The Future Of Food: What Will We Eat In 2030?

• technocracy.news By Tim Benton

The future of food is a contested space, with multiple competing ideas about how the future will evolve. The growing human population, with a significantly increasing global middle class, will be the engine of increasing global demand. Historically, increasing wealth has led to changing consumption patterns, particularly more meat and other resource-intensive foods like cheese and eggs. The question is the extent to which historical trends will play out in future.

This is for two prime reasons. First, on a global basis more people are now of an unhealthy weight than a healthy weight. At the same time, the historical "hunger challenge" is slowly receding, while malnourishment is increasingly associated with excessive weight and obesity, creating a new challenge for food systems. This is creating a new policy interest in "food for health" which has the potential to help shape diets and thus food systems.

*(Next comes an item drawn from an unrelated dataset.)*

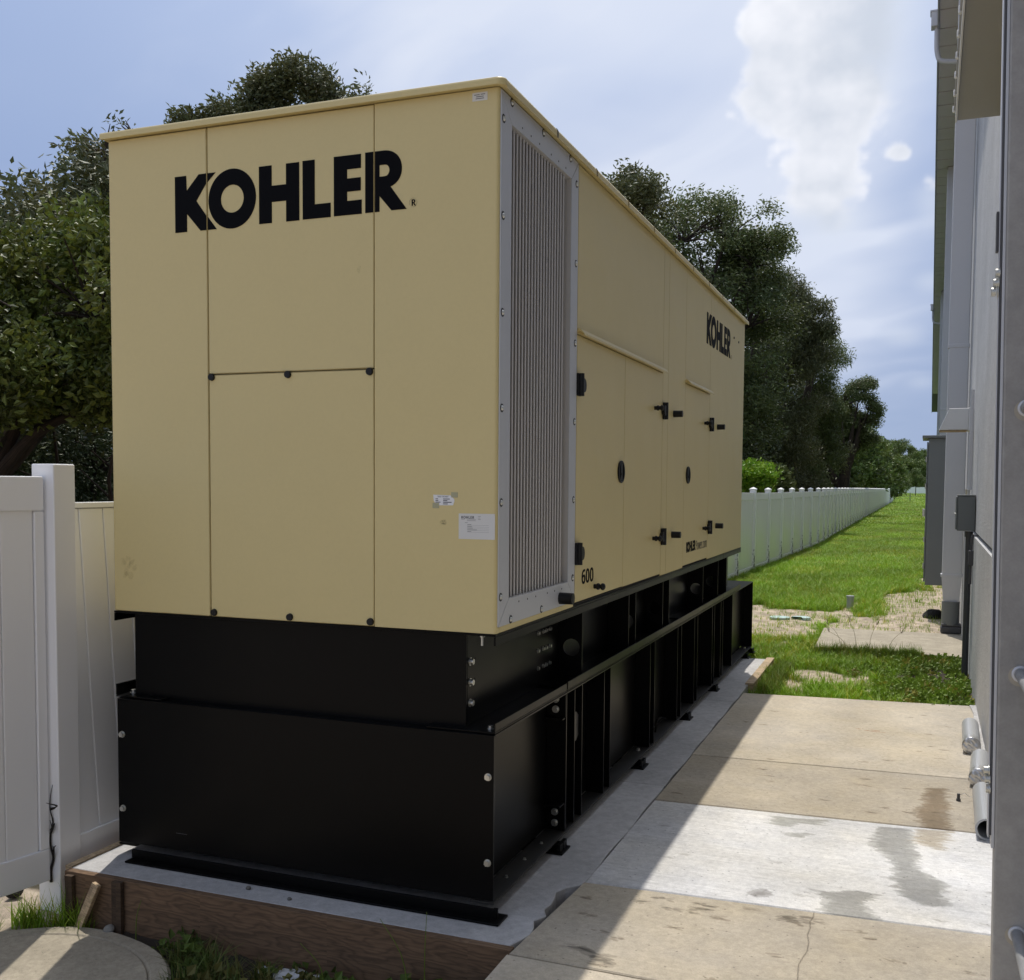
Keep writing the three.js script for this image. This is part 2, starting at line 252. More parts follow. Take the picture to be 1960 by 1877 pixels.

Second, the Paris climate agreement pledges to keep climate change to well-below 2 degrees C. Given that food systems – growing food and feed, making and transporting food, cooking, eating and throwing food away – accounts for just under a third of greenhouse gas emissions, food alone has the potential to use up the entire Paris agreement's carbon budget. As many people have written, the most potent way to "decarbonise" the food system is to reduce the amount of greenhouse-intensive food we produce – notably meat.